Schneider Electric notes that data centers, the backbone of the modern digital economy, are also responsible for up to two percent of the world’s carbon emissions, equivalent to that of the airline industry. As digital bandwidth and IT-sector electricity demand–and, not least, pressures from investors, regulators, shareholders, customers and employees–continue to grow, the company says the industry demands a “holistic and standardized” approach to environmental sustainability.

In response, Schneider’s Energy Management Research Center, a research arm established under the company in 2002 that has since published more than 200 vendor-neutral white papers and trade-off tools made available free of charge to the industry. The center consulted a variety of ESG experts, sustainability consultants, data center scientists, and data centre solution architects to develop actionable metrics across five key areas: energy use, greenhouse gas (GHG) emissions, water consumption, waste generation, and land/biodiversity protection.

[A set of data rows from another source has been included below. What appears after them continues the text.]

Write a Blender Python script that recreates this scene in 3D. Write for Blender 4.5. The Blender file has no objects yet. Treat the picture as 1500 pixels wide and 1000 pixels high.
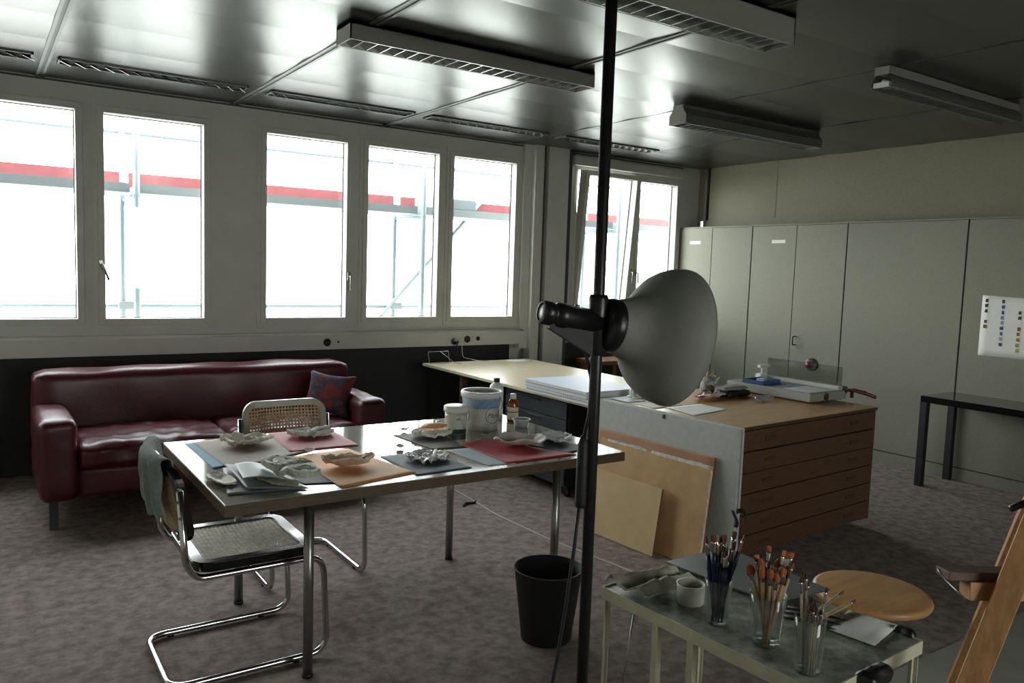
import bpy, bmesh, math, random
from mathutils import Vector, Matrix, noise
C = bpy.context.scene.collection
PI = math.pi
V = Vector

# ------------------------------------------------------------------ helpers
def lin(c):
    return tuple(((v / 255) / 12.92 if v / 255 <= .04045 else ((v / 255 + .055) / 1.055) ** 2.4) for v in c)

def mat(name, rgb, rough=.6, metal=0., var=0., vscale=8., bump=0., bscale=60., spec=.5, coat=0., rgb2=None, stretch=None, coat_rough=.1):
    m = bpy.data.materials.new(name); m.use_nodes = True
    nt = m.node_tree; b = nt.nodes['Principled BSDF']
    col = lin(rgb)
    b.inputs['Base Color'].default_value = (*col, 1)
    b.inputs['Roughness'].default_value = rough
    b.inputs['Metallic'].default_value = metal
    b.inputs['Specular IOR Level'].default_value = spec
    b.inputs['Coat Weight'].default_value = coat
    b.inputs['Coat Roughness'].default_value = coat_rough
    if var or bump or rgb2:
        tc = nt.nodes.new('ShaderNodeTexCoord'); mp = nt.nodes.new('ShaderNodeMapping')
        nt.links.new(tc.outputs['Object'], mp.inputs['Vector'])
        if stretch: mp.inputs['Scale'].default_value = stretch
    if var or rgb2:
        n = nt.nodes.new('ShaderNodeTexNoise'); n.inputs['Scale'].default_value = vscale; n.inputs['Detail'].default_value = 9; n.inputs['Roughness'].default_value = .62
        nt.links.new(mp.outputs[0], n.inputs['Vector'])
        r = nt.nodes.new('ShaderNodeValToRGB')
        c2 = lin(rgb2) if rgb2 else tuple(min(1, v * (1 + var)) for v in col)
        c1 = col if rgb2 else tuple(v * (1 - var) for v in col)
        r.color_ramp.elements[0].position = .36; r.color_ramp.elements[1].position = .64
        r.color_ramp.elements[0].color = (*c1, 1); r.color_ramp.elements[1].color = (*c2, 1)
        nt.links.new(n.outputs['Fac'], r.inputs[0]); nt.links.new(r.outputs[0], b.inputs['Base Color'])
    if bump:
        n2 = nt.nodes.new('ShaderNodeTexNoise'); n2.inputs['Scale'].default_value = bscale; n2.inputs['Detail'].default_value = 5
        nt.links.new(mp.outputs[0], n2.inputs['Vector'])
        bp = nt.nodes.new('ShaderNodeBump'); bp.inputs['Strength'].default_value = bump; bp.inputs['Distance'].default_value = .01
        nt.links.new(n2.outputs['Fac'], bp.inputs['Height']); nt.links.new(bp.outputs[0], b.inputs['Normal'])
    return m

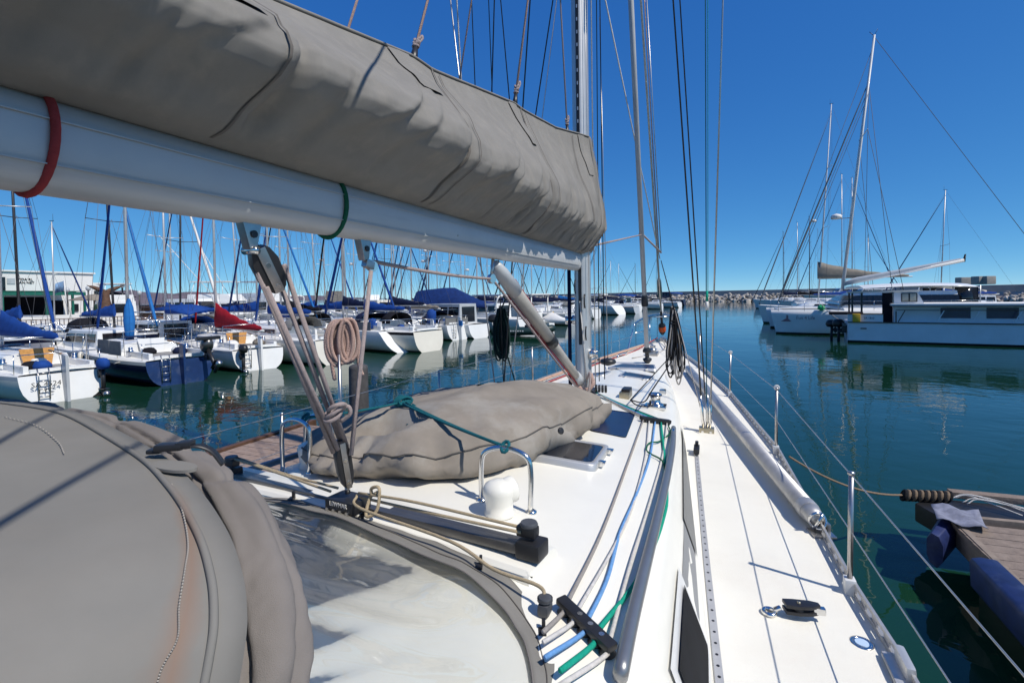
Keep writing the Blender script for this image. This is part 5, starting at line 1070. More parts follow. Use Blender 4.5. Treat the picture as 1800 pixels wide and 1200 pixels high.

Environmental sustainability reporting is a growing focus for many data center operators,” said Pankaj Sharma, EVP in charge of Schneider Electric’s Secure Power Division. “Yet, the industry lacks a standardized approach for implementing, measuring, and reporting on environmental impact. Schneider Electric developed a holistic framework with standardized metrics to guide operators and the industry at large. Our intention with this framework is to improve benchmarking and progress toward environmental sustainability to protect natural resources for future generations.”

Last week, in connection with the Enlit Europe utility and energy convention in Milan, Schneider issued an emphatic statement endorsing the use of smart bi-directional grids – or Grids of the Future – to help the world halve its emissions by 2030 by removing 10Gt of CO2 per year and keeping within the 1.5C warming trajectory.